** TASK GOAL **
Without including any pictures, write out the listing below exactly.
** Start PROVIDED DATA **
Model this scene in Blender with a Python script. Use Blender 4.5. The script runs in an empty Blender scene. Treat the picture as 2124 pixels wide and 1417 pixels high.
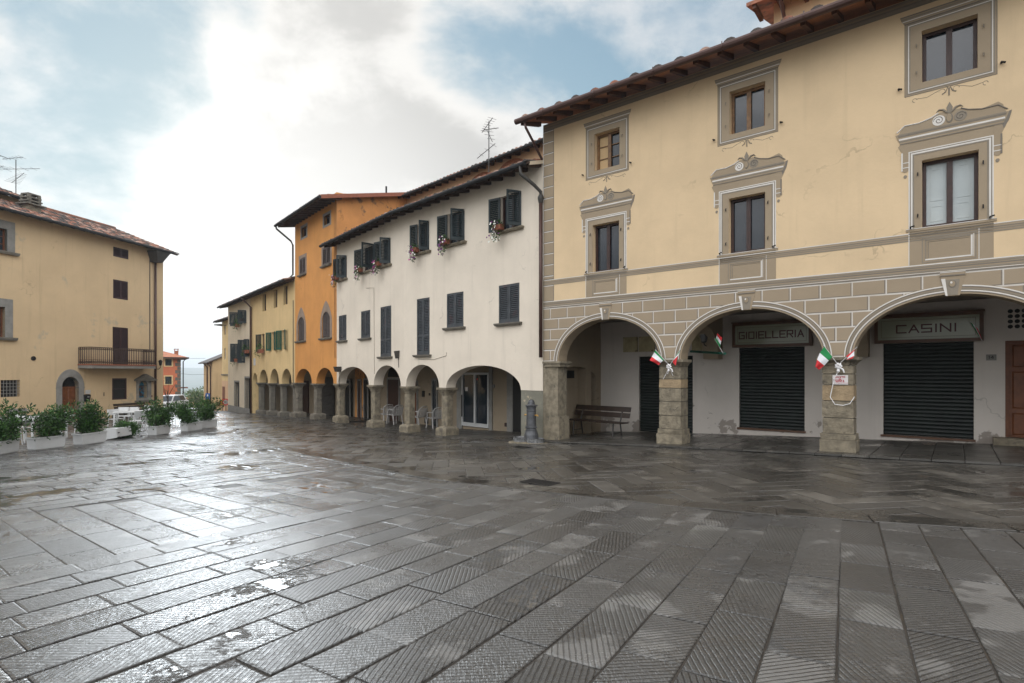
import bpy, bmesh, math, random
from mathutils import Vector, Matrix
from mathutils.geometry import tessellate_polygon
R = math.radians
random.seed(7)
sc = bpy.context.scene
col = sc.collection
# ---------------------------------------------------------------- camera, sky, sun, exposure
FOC, CX, HY, EYE = 1143.0, 1062.0, 772.0, 1.65      # focal length and horizon in photo pixels, eye height in metres
cam = bpy.data.cameras.new("camera"); camo = bpy.data.objects.new("camera", cam); col.objects.link(camo)
cam.sensor_width = 36; cam.lens = 36*FOC/2124; cam.shift_y = (HY-708.5)/2124
cam.clip_start = .05; cam.clip_end = 20000
camo.location = (0, 0, EYE); camo.rotation_euler = (R(90), 0, 0)
sc.camera = camo
sc.view_settings.view_transform = 'Standard'; sc.view_settings.look = 'None'
sc.view_settings.exposure = 1.0; sc.view_settings.gamma = 1
SUN_AZ, SUN_EL = R(-26), R(20)                       # azimuth measured from +Y towards +X
sund = Vector((math.sin(SUN_AZ)*math.cos(SUN_EL), math.cos(SUN_AZ)*math.cos(SUN_EL), math.sin(SUN_EL)))
sl = bpy.data.lights.new("sun", 'SUN'); sl.energy = 0.82; sl.angle = R(20); sl.color = (.86, .94, 1)
so = bpy.data.objects.new("sun", sl); col.objects.link(so)
so.rotation_euler = (-sund).to_track_quat('-Z', 'Y').to_euler()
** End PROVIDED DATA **
** EXERCISE RESPONSE **
Model this scene in Blender with a Python script. Use Blender 4.5. The script runs in an empty Blender scene. Treat the picture as 2124 pixels wide and 1417 pixels high.
import bpy, bmesh, math, random
from mathutils import Vector, Matrix
from mathutils.geometry import tessellate_polygon
R = math.radians
random.seed(7)
sc = bpy.context.scene
col = sc.collection
# ---------------------------------------------------------------- camera, sky, sun, exposure
FOC, CX, HY, EYE = 1143.0, 1062.0, 772.0, 1.65      # focal length and horizon in photo pixels, eye height in metres
cam = bpy.data.cameras.new("camera"); camo = bpy.data.objects.new("camera", cam); col.objects.link(camo)
cam.sensor_width = 36; cam.lens = 36*FOC/2124; cam.shift_y = (HY-708.5)/2124
cam.clip_start = .05; cam.clip_end = 20000
camo.location = (0, 0, EYE); camo.rotation_euler = (R(90), 0, 0)
sc.camera = camo
sc.view_settings.view_transform = 'Standard'; sc.view_settings.look = 'None'
sc.view_settings.exposure = 1.0; sc.view_settings.gamma = 1
SUN_AZ, SUN_EL = R(-26), R(20)                       # azimuth measured from +Y towards +X
sund = Vector((math.sin(SUN_AZ)*math.cos(SUN_EL), math.cos(SUN_AZ)*math.cos(SUN_EL), math.sin(SUN_EL)))
sl = bpy.data.lights.new("sun", 'SUN'); sl.energy = 0.82; sl.angle = R(20); sl.color = (.86, .94, 1)
so = bpy.data.objects.new("sun", sl); col.objects.link(so)
so.rotation_euler = (-sund).to_track_quat('-Z', 'Y').to_euler()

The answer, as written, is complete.